DATASET SECTION:
begin
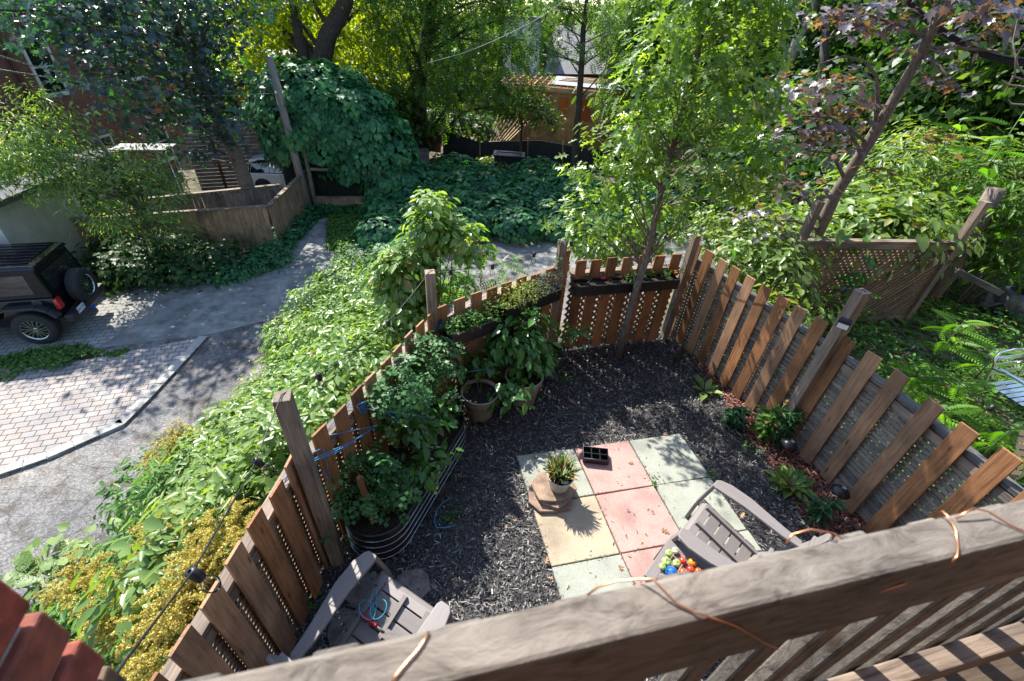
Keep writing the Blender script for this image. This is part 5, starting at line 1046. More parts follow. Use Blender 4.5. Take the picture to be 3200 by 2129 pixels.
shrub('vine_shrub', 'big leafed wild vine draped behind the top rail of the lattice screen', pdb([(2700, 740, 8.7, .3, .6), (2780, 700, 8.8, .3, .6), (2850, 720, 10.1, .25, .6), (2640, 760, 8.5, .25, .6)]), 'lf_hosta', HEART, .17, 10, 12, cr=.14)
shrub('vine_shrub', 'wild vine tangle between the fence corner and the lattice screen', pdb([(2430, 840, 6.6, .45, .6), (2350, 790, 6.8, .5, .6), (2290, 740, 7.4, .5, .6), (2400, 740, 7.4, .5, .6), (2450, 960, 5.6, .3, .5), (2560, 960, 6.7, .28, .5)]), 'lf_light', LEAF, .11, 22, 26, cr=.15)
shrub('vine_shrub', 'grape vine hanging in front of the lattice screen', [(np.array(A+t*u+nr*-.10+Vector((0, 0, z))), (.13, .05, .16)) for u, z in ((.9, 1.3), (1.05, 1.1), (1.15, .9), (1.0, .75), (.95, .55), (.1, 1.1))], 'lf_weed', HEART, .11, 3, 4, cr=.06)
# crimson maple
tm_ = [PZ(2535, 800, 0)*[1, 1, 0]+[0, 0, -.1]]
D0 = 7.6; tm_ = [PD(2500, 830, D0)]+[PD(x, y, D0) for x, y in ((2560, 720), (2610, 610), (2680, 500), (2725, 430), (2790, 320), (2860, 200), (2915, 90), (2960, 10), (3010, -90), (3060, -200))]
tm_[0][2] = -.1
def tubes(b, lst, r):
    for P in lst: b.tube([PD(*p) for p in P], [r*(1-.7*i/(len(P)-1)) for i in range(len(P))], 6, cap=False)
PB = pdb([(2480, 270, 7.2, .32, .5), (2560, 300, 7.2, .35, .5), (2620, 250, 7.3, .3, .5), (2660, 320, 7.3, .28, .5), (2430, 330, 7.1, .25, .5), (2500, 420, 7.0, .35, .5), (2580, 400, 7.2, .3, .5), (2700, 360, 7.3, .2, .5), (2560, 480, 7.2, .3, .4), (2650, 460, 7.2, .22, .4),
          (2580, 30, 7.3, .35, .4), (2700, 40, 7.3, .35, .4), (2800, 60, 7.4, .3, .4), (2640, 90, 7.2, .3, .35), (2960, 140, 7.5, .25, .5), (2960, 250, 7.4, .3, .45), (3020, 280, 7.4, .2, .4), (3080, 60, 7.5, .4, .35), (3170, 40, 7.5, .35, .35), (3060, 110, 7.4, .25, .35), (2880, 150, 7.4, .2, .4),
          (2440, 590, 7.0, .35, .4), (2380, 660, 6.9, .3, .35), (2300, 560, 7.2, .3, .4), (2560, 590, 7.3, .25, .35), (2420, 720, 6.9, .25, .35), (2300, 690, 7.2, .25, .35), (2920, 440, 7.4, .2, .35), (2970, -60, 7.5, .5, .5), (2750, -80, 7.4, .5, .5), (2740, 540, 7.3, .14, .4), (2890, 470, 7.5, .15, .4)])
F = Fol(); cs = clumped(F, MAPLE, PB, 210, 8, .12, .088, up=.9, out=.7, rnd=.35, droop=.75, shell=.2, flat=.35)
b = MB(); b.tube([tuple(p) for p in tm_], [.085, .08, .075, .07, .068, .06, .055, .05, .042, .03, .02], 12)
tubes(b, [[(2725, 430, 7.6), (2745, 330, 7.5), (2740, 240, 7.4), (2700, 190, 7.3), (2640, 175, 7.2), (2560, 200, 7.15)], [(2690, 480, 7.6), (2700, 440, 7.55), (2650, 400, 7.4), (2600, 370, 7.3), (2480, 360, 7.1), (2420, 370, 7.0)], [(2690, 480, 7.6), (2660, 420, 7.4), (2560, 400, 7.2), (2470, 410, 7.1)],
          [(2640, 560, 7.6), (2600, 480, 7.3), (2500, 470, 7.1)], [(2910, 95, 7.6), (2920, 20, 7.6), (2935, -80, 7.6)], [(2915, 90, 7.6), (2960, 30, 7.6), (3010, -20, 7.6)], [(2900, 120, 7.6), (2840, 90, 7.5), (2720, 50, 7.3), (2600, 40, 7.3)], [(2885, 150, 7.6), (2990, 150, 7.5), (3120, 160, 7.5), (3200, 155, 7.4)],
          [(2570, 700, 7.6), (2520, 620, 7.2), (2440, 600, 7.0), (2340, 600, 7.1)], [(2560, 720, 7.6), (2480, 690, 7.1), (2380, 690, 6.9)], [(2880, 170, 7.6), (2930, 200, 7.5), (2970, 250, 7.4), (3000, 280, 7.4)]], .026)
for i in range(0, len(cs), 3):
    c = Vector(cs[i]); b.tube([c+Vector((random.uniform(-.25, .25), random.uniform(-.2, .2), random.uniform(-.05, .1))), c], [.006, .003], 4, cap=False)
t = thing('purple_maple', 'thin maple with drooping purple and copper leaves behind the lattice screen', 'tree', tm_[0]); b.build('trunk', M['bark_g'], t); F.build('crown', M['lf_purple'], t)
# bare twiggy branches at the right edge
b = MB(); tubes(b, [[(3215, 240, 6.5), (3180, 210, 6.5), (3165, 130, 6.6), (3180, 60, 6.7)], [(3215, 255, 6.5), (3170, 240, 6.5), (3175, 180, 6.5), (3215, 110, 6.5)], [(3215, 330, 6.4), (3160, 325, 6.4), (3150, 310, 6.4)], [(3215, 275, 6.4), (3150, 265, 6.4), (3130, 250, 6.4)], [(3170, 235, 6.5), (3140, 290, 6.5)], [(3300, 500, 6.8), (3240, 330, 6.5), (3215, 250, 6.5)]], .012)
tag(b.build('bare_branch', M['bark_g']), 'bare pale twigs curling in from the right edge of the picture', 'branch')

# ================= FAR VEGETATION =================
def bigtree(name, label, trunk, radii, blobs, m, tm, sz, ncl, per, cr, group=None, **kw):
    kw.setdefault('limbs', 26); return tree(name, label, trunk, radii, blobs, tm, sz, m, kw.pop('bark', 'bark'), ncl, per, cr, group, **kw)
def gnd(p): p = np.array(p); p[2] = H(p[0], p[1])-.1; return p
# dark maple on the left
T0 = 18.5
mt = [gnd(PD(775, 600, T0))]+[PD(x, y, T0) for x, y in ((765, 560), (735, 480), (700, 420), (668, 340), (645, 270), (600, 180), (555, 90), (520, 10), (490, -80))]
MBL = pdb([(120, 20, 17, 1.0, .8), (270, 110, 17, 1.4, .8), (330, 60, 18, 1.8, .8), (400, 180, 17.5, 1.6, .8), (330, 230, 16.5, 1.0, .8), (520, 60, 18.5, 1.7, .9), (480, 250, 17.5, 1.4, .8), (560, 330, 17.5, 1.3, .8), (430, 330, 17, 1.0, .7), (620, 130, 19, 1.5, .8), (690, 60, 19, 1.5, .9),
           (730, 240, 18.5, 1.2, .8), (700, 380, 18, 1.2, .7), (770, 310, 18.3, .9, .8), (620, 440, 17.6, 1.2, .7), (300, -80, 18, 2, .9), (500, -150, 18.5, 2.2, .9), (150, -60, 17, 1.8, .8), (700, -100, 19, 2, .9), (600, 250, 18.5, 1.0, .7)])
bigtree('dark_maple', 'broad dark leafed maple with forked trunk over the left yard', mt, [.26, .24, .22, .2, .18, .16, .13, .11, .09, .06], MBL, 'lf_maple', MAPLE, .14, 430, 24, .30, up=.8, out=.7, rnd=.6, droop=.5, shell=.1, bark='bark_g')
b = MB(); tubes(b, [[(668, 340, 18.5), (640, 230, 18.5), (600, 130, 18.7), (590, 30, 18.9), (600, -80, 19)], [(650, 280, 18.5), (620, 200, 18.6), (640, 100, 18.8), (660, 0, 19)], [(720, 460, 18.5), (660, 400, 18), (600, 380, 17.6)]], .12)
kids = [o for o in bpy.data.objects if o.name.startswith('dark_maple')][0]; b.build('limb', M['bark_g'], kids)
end
TO BE DONE: Show, from the material above, each line that includes the string "picture".

ANSWER TO THE PROBLEM:
Keep writing the Blender script for this image. This is part 5, starting at line 1046. More parts follow. Use Blender 4.5. Take the picture to be 3200 by 2129 pixels.
tag(b.build('bare_branch', M['bark_g']), 'bare pale twigs curling in from the right edge of the picture', 'branch')